# BRIEF:
Gather every line that includes the word "scene", please.

# PROVIDED DATA:
[Begin]

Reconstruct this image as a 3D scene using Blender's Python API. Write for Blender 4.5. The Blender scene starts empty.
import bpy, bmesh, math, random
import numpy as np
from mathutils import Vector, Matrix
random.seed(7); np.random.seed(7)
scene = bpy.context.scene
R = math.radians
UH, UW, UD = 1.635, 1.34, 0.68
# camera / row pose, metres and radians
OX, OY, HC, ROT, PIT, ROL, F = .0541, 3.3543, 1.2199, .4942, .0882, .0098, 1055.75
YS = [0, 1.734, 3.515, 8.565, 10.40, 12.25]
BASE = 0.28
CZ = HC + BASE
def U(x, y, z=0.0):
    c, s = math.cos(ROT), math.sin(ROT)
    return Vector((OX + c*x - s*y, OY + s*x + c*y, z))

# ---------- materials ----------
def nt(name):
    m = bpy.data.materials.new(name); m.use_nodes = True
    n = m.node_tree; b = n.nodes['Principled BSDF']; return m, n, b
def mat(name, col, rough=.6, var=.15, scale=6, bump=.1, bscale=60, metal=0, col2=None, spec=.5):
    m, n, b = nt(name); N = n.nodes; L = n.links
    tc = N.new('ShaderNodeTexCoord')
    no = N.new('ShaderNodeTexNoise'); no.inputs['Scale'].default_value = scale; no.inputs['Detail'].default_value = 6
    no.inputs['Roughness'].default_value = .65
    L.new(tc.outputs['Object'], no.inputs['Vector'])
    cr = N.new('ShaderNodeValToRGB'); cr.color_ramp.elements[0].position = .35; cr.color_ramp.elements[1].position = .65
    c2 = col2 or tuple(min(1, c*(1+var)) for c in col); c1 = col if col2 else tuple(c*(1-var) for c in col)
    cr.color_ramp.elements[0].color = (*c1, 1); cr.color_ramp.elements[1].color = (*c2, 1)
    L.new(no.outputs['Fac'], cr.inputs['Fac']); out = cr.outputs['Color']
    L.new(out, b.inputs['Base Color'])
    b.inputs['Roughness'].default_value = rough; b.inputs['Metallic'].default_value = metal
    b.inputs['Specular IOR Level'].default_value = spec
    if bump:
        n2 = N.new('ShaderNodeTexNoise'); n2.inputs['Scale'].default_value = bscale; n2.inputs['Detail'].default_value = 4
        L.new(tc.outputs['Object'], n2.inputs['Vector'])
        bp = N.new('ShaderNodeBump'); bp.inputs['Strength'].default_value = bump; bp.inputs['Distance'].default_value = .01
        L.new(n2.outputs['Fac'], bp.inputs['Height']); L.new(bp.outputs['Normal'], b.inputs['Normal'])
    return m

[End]

# ANSWER IN FULL:
Reconstruct this image as a 3D scene using Blender's Python API. Write for Blender 4.5. The Blender scene starts empty.
scene = bpy.context.scene